To be done:
Return the whole listing, keeping every character the same.

>> BEGIN

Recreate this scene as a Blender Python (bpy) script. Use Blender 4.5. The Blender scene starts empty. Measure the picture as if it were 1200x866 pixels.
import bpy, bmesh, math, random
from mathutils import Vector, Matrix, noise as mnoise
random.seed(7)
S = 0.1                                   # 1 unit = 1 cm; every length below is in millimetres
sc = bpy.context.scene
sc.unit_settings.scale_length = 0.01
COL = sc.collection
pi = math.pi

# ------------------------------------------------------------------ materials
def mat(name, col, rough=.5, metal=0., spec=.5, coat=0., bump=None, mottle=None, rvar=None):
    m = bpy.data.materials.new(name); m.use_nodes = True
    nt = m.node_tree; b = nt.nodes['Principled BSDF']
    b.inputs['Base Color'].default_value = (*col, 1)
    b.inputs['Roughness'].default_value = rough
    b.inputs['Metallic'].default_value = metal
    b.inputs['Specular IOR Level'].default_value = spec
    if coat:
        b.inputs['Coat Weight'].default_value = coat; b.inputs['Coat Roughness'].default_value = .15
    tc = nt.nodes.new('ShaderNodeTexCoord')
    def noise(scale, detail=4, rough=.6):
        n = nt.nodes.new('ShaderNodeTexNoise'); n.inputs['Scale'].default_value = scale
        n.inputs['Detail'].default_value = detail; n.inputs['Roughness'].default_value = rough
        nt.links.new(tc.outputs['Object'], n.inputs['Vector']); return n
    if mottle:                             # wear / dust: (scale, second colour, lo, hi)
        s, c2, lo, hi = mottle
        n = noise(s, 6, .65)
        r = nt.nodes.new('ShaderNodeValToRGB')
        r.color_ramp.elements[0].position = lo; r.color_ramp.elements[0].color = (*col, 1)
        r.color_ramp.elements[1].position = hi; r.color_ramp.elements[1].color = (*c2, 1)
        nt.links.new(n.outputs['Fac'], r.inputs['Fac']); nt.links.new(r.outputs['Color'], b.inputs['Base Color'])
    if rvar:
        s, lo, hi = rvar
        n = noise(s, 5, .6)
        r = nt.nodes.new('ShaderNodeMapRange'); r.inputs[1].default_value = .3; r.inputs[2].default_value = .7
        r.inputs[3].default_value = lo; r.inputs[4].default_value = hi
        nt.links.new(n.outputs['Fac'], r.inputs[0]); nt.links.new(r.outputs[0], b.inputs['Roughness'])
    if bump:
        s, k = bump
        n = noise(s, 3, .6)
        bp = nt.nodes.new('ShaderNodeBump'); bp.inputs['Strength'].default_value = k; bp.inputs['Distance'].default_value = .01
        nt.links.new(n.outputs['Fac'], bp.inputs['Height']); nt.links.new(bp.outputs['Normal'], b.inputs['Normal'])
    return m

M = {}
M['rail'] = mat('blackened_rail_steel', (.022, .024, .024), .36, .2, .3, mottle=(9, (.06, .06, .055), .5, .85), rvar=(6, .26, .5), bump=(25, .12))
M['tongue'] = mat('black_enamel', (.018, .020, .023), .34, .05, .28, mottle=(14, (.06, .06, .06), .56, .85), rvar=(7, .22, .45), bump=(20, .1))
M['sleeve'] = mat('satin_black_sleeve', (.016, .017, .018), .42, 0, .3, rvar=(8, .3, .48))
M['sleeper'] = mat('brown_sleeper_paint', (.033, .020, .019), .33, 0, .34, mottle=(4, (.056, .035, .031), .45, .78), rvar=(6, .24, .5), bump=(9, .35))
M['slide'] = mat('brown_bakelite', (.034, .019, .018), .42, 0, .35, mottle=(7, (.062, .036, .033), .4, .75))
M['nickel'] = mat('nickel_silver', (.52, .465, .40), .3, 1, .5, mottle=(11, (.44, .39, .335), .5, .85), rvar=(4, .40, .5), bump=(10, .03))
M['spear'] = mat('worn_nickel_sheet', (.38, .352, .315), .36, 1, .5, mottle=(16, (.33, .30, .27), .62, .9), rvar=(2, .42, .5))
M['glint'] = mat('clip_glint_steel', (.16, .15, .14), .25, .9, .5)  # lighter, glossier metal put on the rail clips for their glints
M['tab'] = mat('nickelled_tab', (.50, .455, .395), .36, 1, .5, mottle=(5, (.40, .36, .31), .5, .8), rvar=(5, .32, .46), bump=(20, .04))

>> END

Response:
Recreate this scene as a Blender Python (bpy) script. Use Blender 4.5. The Blender scene starts empty. Measure the picture as if it were 1200x866 pixels.
import bpy, bmesh, math, random
from mathutils import Vector, Matrix, noise as mnoise
random.seed(7)
S = 0.1                                   # 1 unit = 1 cm; every length below is in millimetres
sc = bpy.context.scene
sc.unit_settings.scale_length = 0.01
COL = sc.collection
pi = math.pi

# ------------------------------------------------------------------ materials
def mat(name, col, rough=.5, metal=0., spec=.5, coat=0., bump=None, mottle=None, rvar=None):
    m = bpy.data.materials.new(name); m.use_nodes = True
    nt = m.node_tree; b = nt.nodes['Principled BSDF']
    b.inputs['Base Color'].default_value = (*col, 1)
    b.inputs['Roughness'].default_value = rough
    b.inputs['Metallic'].default_value = metal
    b.inputs['Specular IOR Level'].default_value = spec
    if coat:
        b.inputs['Coat Weight'].default_value = coat; b.inputs['Coat Roughness'].default_value = .15
    tc = nt.nodes.new('ShaderNodeTexCoord')
    def noise(scale, detail=4, rough=.6):
        n = nt.nodes.new('ShaderNodeTexNoise'); n.inputs['Scale'].default_value = scale
        n.inputs['Detail'].default_value = detail; n.inputs['Roughness'].default_value = rough
        nt.links.new(tc.outputs['Object'], n.inputs['Vector']); return n
    if mottle:                             # wear / dust: (scale, second colour, lo, hi)
        s, c2, lo, hi = mottle
        n = noise(s, 6, .65)
        r = nt.nodes.new('ShaderNodeValToRGB')
        r.color_ramp.elements[0].position = lo; r.color_ramp.elements[0].color = (*col, 1)
        r.color_ramp.elements[1].position = hi; r.color_ramp.elements[1].color = (*c2, 1)
        nt.links.new(n.outputs['Fac'], r.inputs['Fac']); nt.links.new(r.outputs['Color'], b.inputs['Base Color'])
    if rvar:
        s, lo, hi = rvar
        n = noise(s, 5, .6)
        r = nt.nodes.new('ShaderNodeMapRange'); r.inputs[1].default_value = .3; r.inputs[2].default_value = .7
        r.inputs[3].default_value = lo; r.inputs[4].default_value = hi
        nt.links.new(n.outputs['Fac'], r.inputs[0]); nt.links.new(r.outputs[0], b.inputs['Roughness'])
    if bump:
        s, k = bump
        n = noise(s, 3, .6)
        bp = nt.nodes.new('ShaderNodeBump'); bp.inputs['Strength'].default_value = k; bp.inputs['Distance'].default_value = .01
        nt.links.new(n.outputs['Fac'], bp.inputs['Height']); nt.links.new(bp.outputs['Normal'], b.inputs['Normal'])
    return m

M = {}
M['rail'] = mat('blackened_rail_steel', (.022, .024, .024), .36, .2, .3, mottle=(9, (.06, .06, .055), .5, .85), rvar=(6, .26, .5), bump=(25, .12))
M['tongue'] = mat('black_enamel', (.018, .020, .023), .34, .05, .28, mottle=(14, (.06, .06, .06), .56, .85), rvar=(7, .22, .45), bump=(20, .1))
M['sleeve'] = mat('satin_black_sleeve', (.016, .017, .018), .42, 0, .3, rvar=(8, .3, .48))
M['sleeper'] = mat('brown_sleeper_paint', (.033, .020, .019), .33, 0, .34, mottle=(4, (.056, .035, .031), .45, .78), rvar=(6, .24, .5), bump=(9, .35))
M['slide'] = mat('brown_bakelite', (.034, .019, .018), .42, 0, .35, mottle=(7, (.062, .036, .033), .4, .75))
M['nickel'] = mat('nickel_silver', (.52, .465, .40), .3, 1, .5, mottle=(11, (.44, .39, .335), .5, .85), rvar=(4, .40, .5), bump=(10, .03))
M['spear'] = mat('worn_nickel_sheet', (.38, .352, .315), .36, 1, .5, mottle=(16, (.33, .30, .27), .62, .9), rvar=(2, .42, .5))
M['glint'] = mat('clip_glint_steel', (.16, .15, .14), .25, .9, .5)  # lighter, glossier metal put on the rail clips for their glints
M['tab'] = mat('nickelled_tab', (.50, .455, .395), .36, 1, .5, mottle=(5, (.40, .36, .31), .5, .8), rvar=(5, .32, .46), bump=(20, .04))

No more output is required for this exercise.